Discovering a complete dinosaur skeleton is very rare, but once one has been found experts are needed to dig it up. Finding a fossil dinosaur can be difficult detective work.
First you must search for special sorts of rocks, such as sandstone or mudstone, 66 to 204 million years old. Experts look for traces of fossils, such as broken fragments of bone at the foot of cliffs, in hills or quarries, or down mines.
Freeing The Giant
A whole team of experts is needed to dig the fossil bones carefully out of the rock so that the giant skeleton can be pieced together like a jigsaw at the museum laboratory. Soon the site, or “dig” as it is known, is busy with people.
Where To Search
Fossil skeletons of dinosaurs are generally found in rocks that were being formed from mud and sand when dinosaurs were still alive. The dinosaur fossils are buried deep down in the lowest layers of the rock.
Palaeontologists do not dig holes all over the place in the hope of finding a fossil. First they look for the right kind of rock, then they let the wind and rain do their work for them. The best places to look for fossils are where the rock has been worn right down to its lower layers by the action of the wind and rain or waves.

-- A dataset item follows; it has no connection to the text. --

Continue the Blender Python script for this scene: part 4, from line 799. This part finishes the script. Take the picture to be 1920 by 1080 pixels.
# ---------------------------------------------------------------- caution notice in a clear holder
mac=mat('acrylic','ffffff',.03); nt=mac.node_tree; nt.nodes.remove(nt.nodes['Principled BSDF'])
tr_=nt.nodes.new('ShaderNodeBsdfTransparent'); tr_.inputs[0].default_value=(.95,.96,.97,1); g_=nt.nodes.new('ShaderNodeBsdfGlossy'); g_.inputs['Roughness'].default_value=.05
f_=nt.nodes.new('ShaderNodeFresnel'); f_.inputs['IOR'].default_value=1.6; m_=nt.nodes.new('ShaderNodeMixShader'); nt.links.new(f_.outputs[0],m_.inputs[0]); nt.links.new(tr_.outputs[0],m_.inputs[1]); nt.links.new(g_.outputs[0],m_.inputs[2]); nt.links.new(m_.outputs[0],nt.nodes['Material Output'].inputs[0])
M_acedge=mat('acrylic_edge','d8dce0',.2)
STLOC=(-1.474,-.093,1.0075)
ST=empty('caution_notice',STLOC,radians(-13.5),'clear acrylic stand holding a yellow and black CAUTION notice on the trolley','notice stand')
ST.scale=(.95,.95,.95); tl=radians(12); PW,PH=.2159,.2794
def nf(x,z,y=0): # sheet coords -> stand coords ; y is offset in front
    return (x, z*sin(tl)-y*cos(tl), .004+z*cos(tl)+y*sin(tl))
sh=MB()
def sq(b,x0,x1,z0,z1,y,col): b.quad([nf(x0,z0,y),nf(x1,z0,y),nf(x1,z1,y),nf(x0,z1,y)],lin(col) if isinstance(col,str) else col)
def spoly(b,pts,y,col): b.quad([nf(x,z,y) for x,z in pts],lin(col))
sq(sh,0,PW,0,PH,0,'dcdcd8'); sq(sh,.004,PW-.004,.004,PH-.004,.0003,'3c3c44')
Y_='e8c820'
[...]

Sometimes large parts of a hill or cliff crumble away and reveal part.of a fossil.
Beware Danger
The places where fossils are most frequently found are often dangerous. Never go fossil hunting unless you are with an adult. And always get the owner’s permission before you search on private land.
Striking It Lucky
Palaeontologists often go to quite remote parts of the world, such as Mongolia or China, to search for dinosaurs. But fossils can also be found by accident, by workmen making roads, quarry workers blasting for stone, or miners digging underground.
Fun Fact
In 1983, a huge, sickle-shaped claw was found by accident, buried in a . quarry in Surrey, England. It led to one of the most exciting recent dinosaur
finds.
Experts from the British Museum discovered the giant skeleton to which the claw belonged buried nearby. It was identified as a completely new dinosaur. They named it Baryonyx after Mr Walker who discovered the claw. Baryonyx was a meat-eater, as long as a bus.